From The Editor | February 23, 2018

Coping With The Personnel Pinch In WTP/WWTP Operations

Pete Antoniewicz

By Pete Antoniewicz

The trend of losing top-tier water-treatment employees to retirement has been receiving enough press recently that water treatment plant (WTP) and wastewater treatment plant (WWTP) managers are starting to plan ahead. Having to groom and certify mid-level employees to fill top-tier spots is difficult enough. Finding qualified and interested prospects to fill in entry-level positions is getting even harder.

According to the Bureau of Labor Statistics, there will be, on average, 9,200 job openings annually for water operators over the next 10 years. That represents a job turnover rate of approximately 8.5 percent per year. Unlike some other industries that have time to train capable prospects without disrupting operations, water and wastewater treatment plants have virtually no downtime for training and no margin for error resulting from rookie mistakes.

Identifying Proactive Measures To Meet Changing Demand

A Government Accounting Office publication on the Water and Wastewater Workforce, released in January 2018, outlines both statistics for the industry as well as recruiting approaches the industry can take to fill key positions.

According to that publication, “Representatives from selected utilities that we interviewed reported using a mix of various approaches to meet their workforce needs.

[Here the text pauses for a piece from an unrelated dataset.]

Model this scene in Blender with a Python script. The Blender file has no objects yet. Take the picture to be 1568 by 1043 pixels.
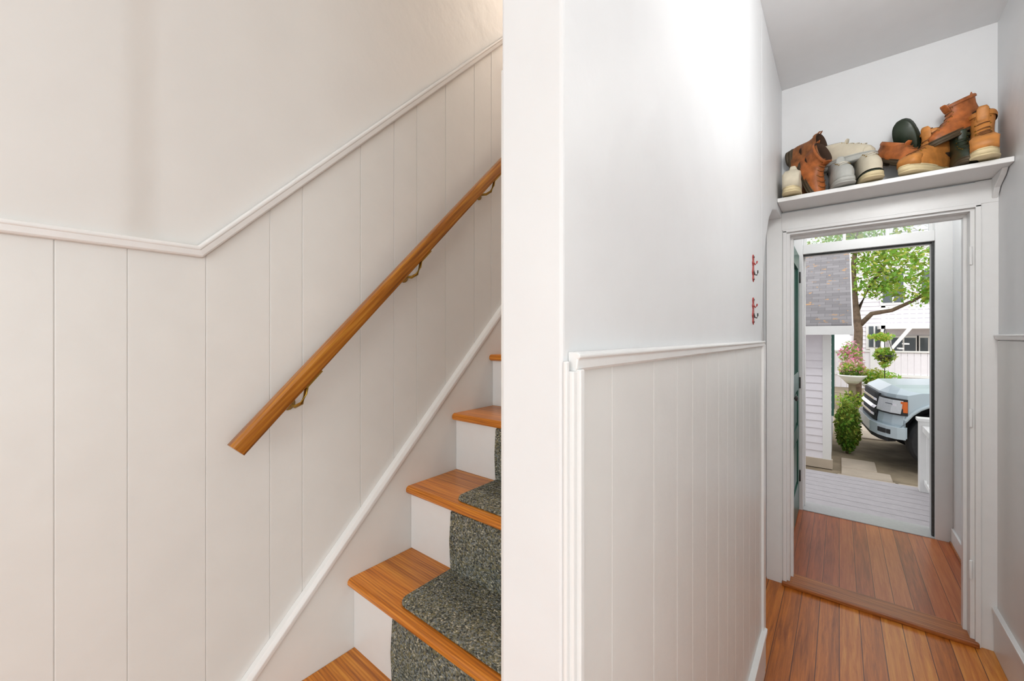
import bpy, bmesh, math, random
from mathutils import Matrix, Vector
random.seed(7)
ZOOM = None
sc = bpy.context.scene
try:
    sc.view_settings.view_transform = 'Standard'
except Exception:
    pass

def S(r, g, b):
    def f(c):
        c /= 255.0
        return c/12.92 if c <= .04045 else ((c+.055)/1.055)**2.4
    return (f(r), f(g), f(b), 1)

# ------------------------------------------------------------------ materials
class NT:
    def __init__(s, name):
        s.m = bpy.data.materials.new(name); s.m.use_nodes = True
        s.t = s.m.node_tree; s.b = s.t.nodes['Principled BSDF']
    def n(s, typ, **kw):
        x = s.t.nodes.new(typ)
        for k, v in kw.items():
            if k in ('operation', 'blend_type', 'data_type', 'feature', 'noise_dimensions', 'wave_type', 'bands_direction', 'color_ramp'):
                setattr(x, k, v)
            else:
                x.inputs[k.replace('_', ' ')].default_value = v
        return x
    def l(s, a, b): s.t.links.new(a, b)
    def coord(s, scale=(1, 1, 1), rot=(0, 0, 0)):
        c = s.n('ShaderNodeTexCoord'); m = s.n('ShaderNodeMapping')
        m.vector_type = 'TEXTURE'
        m.inputs['Scale'].default_value = tuple(1.0/q for q in scale); m.inputs['Rotation'].default_value = rot
        s.l(c.outputs['Object'], m.inputs['Vector']); return m.outputs['Vector']
    def ramp(s, fac, stops):
        r = s.n('ShaderNodeValToRGB'); e = r.color_ramp.elements
        while len(e) < len(stops): e.new(.5)
        for i, (p, c) in enumerate(stops): e[i].position = p; e[i].color = c
        s.l(fac, r.inputs[0]); return r.outputs[0]
    def bump(s, h, strength=.3, dist=.01):
        b = s.n('ShaderNodeBump', Strength=strength, Distance=dist)
        s.l(h, b.inputs['Height']); s.l(b.outputs[0], s.b.inputs['Normal'])

def paint(name, col, rough=.45, var=.03, bs=14, bstr=.12, dist=.01):
    k = NT(name); v = k.coord()
    n = k.n('ShaderNodeTexNoise', Scale=bs, Detail=4.0); k.l(v, n.inputs['Vector'])
    a = tuple(max(0, c*(1-var)) for c in col[:3])+(1,); b = tuple(min(1, c*(1+var)) for c in col[:3])+(1,)
    k.l(k.ramp(n.outputs[0], [(.3, a), (.7, b)]), k.b.inputs['Base Color'])
    k.b.inputs['Roughness'].default_value = rough
    k.bump(n.outputs[0], bstr, dist); return k.m

def wood(name, dark, mid, light, scale=(30, 2, 30), rot=(0, 0, 0), rough=.35, wmix=.12):
    k = NT(name); v = k.coord(scale, rot)
    n = k.n('ShaderNodeTexNoise', Scale=1.6, Detail=7.0, Roughness=.62, Distortion=.3); k.l(v, n.inputs['Vector'])
    w = k.n('ShaderNodeTexWave', Scale=1.2, Distortion=3.0, Detail=2.0); w.bands_direction = 'DIAGONAL'; k.l(v, w.inputs['Vector'])
    mx = k.n('ShaderNodeMix'); mx.inputs[0].default_value = wmix
    k.l(n.outputs[0], mx.inputs[2]); k.l(w.outputs['Fac'], mx.inputs[3])
    k.l(k.ramp(mx.outputs[0], [(.3, dark), (.5, mid), (.68, light)]), k.b.inputs['Base Color'])
    k.b.inputs['Roughness'].default_value = rough
    k.bump(mx.outputs[0], .1, .002); return k.m

def floorwood(name, cols, width=.085, rough=.3):
    k = NT(name); c = k.n('ShaderNodeTexCoord'); sp = k.n('ShaderNodeSeparateXYZ')
    k.l(c.outputs['Object'], sp.inputs[0])
    d = k.n('ShaderNodeMath', operation='DIVIDE'); d.inputs[1].default_value = width; k.l(sp.outputs[0], d.inputs[0])
    fl = k.n('ShaderNodeMath', operation='FLOOR'); k.l(d.outputs[0], fl.inputs[0])
    fr = k.n('ShaderNodeMath', operation='FRACT'); k.l(d.outputs[0], fr.inputs[0])
    wn = k.n('ShaderNodeTexWhiteNoise', noise_dimensions='1D'); k.l(fl.outputs[0], wn.inputs['W'])
    cb = k.n('ShaderNodeCombineXYZ'); k.l(wn.outputs[0], cb.inputs[2])
    ad = k.n('ShaderNodeVectorMath', operation='MULTIPLY_ADD'); ad.inputs[1].default_value = (45, 2.2, 1)
    k.l(c.outputs['Object'], ad.inputs[0])
    m2 = k.n('ShaderNodeVectorMath', operation='MULTIPLY'); m2.inputs[1].default_value = (0, 0, 40); k.l(cb.outputs[0], m2.inputs[0])
    k.l(m2.outputs[0], ad.inputs[2])
    n = k.n('ShaderNodeTexNoise', Scale=1.3, Detail=7.0, Roughness=.7, Distortion=.5); k.l(ad.outputs[0], n.inputs['Vector'])
    mx = k.n('ShaderNodeMix'); mx.inputs[0].default_value = .22; k.l(n.outputs[0], mx.inputs[2]); k.l(wn.outputs[0], mx.inputs[3])
    col = k.ramp(mx.outputs[0], [(.28, cols[0]), (.48, cols[1]), (.70, cols[2])])
    a1 = k.n('ShaderNodeMath', operation='SUBTRACT'); a1.inputs[1].default_value = .5; k.l(fr.outputs[0], a1.inputs[0])
    a2 = k.n('ShaderNodeMath', operation='ABSOLUTE'); k.l(a1.outputs[0], a2.inputs[0])
    a3 = k.n('ShaderNodeMath', operation='GREATER_THAN'); a3.inputs[1].default_value = .482; k.l(a2.outputs[0], a3.inputs[0])
    mc = k.n('ShaderNodeMix', data_type='RGBA'); k.l(a3.outputs[0], mc.inputs[0]); k.l(col, mc.inputs[6]); mc.inputs[7].default_value = S(92, 44, 16)
    k.l(mc.outputs[2], k.b.inputs['Base Color']); k.b.inputs['Roughness'].default_value = rough
    inv = k.n('ShaderNodeMath', operation='SUBTRACT'); inv.inputs[0].default_value = 1; k.l(a3.outputs[0], inv.inputs[1])
    k.bump(inv.outputs[0], .3, .002); return k.m

def speckle(name, stops, scale=150, rough=.95, bstr=.8, dist=.004):
    k = NT(name); v = k.coord()
    vo = k.n('ShaderNodeTexVoronoi', Scale=float(scale)); k.l(v, vo.inputs['Vector'])
    sp = k.n('ShaderNodeSeparateColor'); k.l(vo.outputs['Color'], sp.inputs[0])
    k.l(k.ramp(sp.outputs[0], stops), k.b.inputs['Base Color']); k.b.inputs['Roughness'].default_value = rough
    iv = k.n('ShaderNodeMath', operation='SUBTRACT'); iv.inputs[0].default_value = 1; k.l(vo.outputs['Distance'], iv.inputs[1])
    k.bump(iv.outputs[0], bstr, dist); return k.m

def glass(name):
    k = NT(name); k.b.inputs['Base Color'].default_value = (.9, .95, .95, 1)
    k.b.inputs['Roughness'].default_value = .03; k.b.inputs['Transmission Weight'].default_value = .9
    k.b.inputs['IOR'].default_value = 1.1
    n = k.n('ShaderNodeTexNoise', Scale=3.0); k.l(k.coord(), n.inputs['Vector']); k.bump(n.outputs[0], .02, .002)
    return k.m

M = {}
M['wall'] = paint('wall_paint_white', S(229, 230, 231), .45, .014, 8, .3, .01)
M['wallwarm'] = paint('stair_wall_paint', S(226, 224, 221), .5, .014, 6, .35, .012)
M['trim'] = paint('trim_paint_gloss', S(235, 235, 234), .3, .01, 24, .2, .004)
M['boards'] = paint('beadboard_paint', S(228, 227, 224), .36, .014, 12, .25, .006)
M['ceil'] = paint('ceiling_paint', S(232, 233, 234), .6, .01, 12, .15, .005)
M['tread'] = wood('stair_tread_fir', S(150, 80, 18), S(202, 120, 32), S(226, 150, 54), (2, 60, 60), rough=.28)
M['rail'] = wood('handrail_wood', S(124, 70, 16), S(166, 100, 26), S(194, 130, 42), (45, 2.0, 45), (math.radians(45.8), 0, 0), rough=.22)
M['floor'] = floorwood('fir_floor', [S(140, 72, 18), S(196, 112, 36), S(224, 152, 66)], .08)
M['floor2'] = floorwood('vestibule_fir_floor', [S(132, 62, 26), S(174, 90, 42), S(198, 120, 66)], .075)
M['thresh'] = wood('threshold_wood', S(120, 64, 24), S(164, 94, 40), S(192, 122, 60), (2, 45, 45))
M['carpet'] = speckle('carpet_tweed', [(0, S(60, 62, 60)), (.28, S(98, 100, 90)), (.5, S(134, 127, 92)), (.72, S(124, 132, 134)), (.88, S(146, 146, 134)), (1, S(200, 194, 172))], 225, dist=.005)
M['brass'] = NT('aged_brass').m; b = M['brass'].node_tree.nodes['Principled BSDF']
b.inputs['Base Color'].default_value = S(170, 136, 60); b.inputs['Metallic'].default_value = .9; b.inputs['Roughness'].default_value = .35
M['red'] = paint('red_enamel', S(168, 46, 40), .4, .1, 40)
M['steel'] = paint('dark_metal', S(60, 58, 56), .4, .1, 40)
M['green'] = paint('door_green_paint', S(32, 84, 70), .35, .06, 20)
M['glass'] = glass('window_glass')
M['strip'] = paint('weatherstrip_dark', S(66, 68, 68), .5, .2, 60)
M['alum'] = paint('aluminium_sill', S(176, 176, 176), .35, .05, 40)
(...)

However, the selected large utilities reported ongoing hiring challenges with skilled technical workers such as machinists, electricians, and pipefitters.”

The strategies that were used varied, to a degree, by utility size. Smaller utilities depended upon word-of-mouth referrals, local media, general employment websites, recruitment of military veterans, and advertisements through industry-specific sources like professional water organizations. Larger plants added outreach through their own company websites and partnering with local technical colleges or community colleges offering water-treatment-related education. One utility even recruited out of state in an effort to find qualified candidates, because of a limited local pool of licensed or technically qualified candidates. All but one of six individually surveyed large utilities reported the process as being “somewhat difficult.”  In addition to the “skills gap” cited in the report, another factor that made hiring technically qualified workers more difficult was having a robust local construction market attracting the more skilled workers.

Time To Get Creative

Without the option to reduce the flow of water or wastewater to or from their plants, what are WTP and WWTP plant managers to do? One approach is to be proactive instead of waiting for an opening, and to start cultivating relationships with potential sources of technically inclined workers who would at least shorten the learning curve after hire. Other opportunities include keeping an eye on local manufacturing plant closings or downsizing efforts, as well as cultivating relationships with community college or technical colleges for internship programs.

Reprinted with permission from AWWA Copyright © 2017. All rights reserved.
The Double-Edge Sword Of The Labor Squeeze

Replacing retiring talent at upper management and top-tier technical positions is only one half of the current labor squeeze facing water and wastewater treatment utilities — even if no one within the organization is currently approaching retirement age. That is because the other half of the equation is losing current key employees in the face of escalating “competition” from other utilities who need to replace their own retiring personnel.

There are several ways that utility management can protect their interests in such a case. One is by knowing what the going rate is for experienced personnel in varying disciplines — before a valued employee is recruited away. That information can be gained from the recently completed 2017 AWWA Compensation Surveys and used for planning strategies and budgeting to keep current employees in-house. Employee retention strategies reflected in the compensation surveys include healthcare plan changes, training, and educational opportunities as well as calculated pay increases as methods for minimizing turnover.

 

The surveys are available in three versions — one for large water plant operations (> 100,000 population), one for medium-size plants (10,000 to 100,000 population), and one for smaller plants (<10,000 population). Each version enables utility management to compare salaries by multiple demographic criteria: utility ownership/management type, number of employees, salary range, median salary, and more across common job titles and descriptions. Each also addresses staffing levels, cost-control measures, and utility policies, to provide added perspective for informed decision-making in drinking water operations and in water/wastewater operations. The surveys also address annual salary increases among various job categories and salary gaps between plants of different sizes.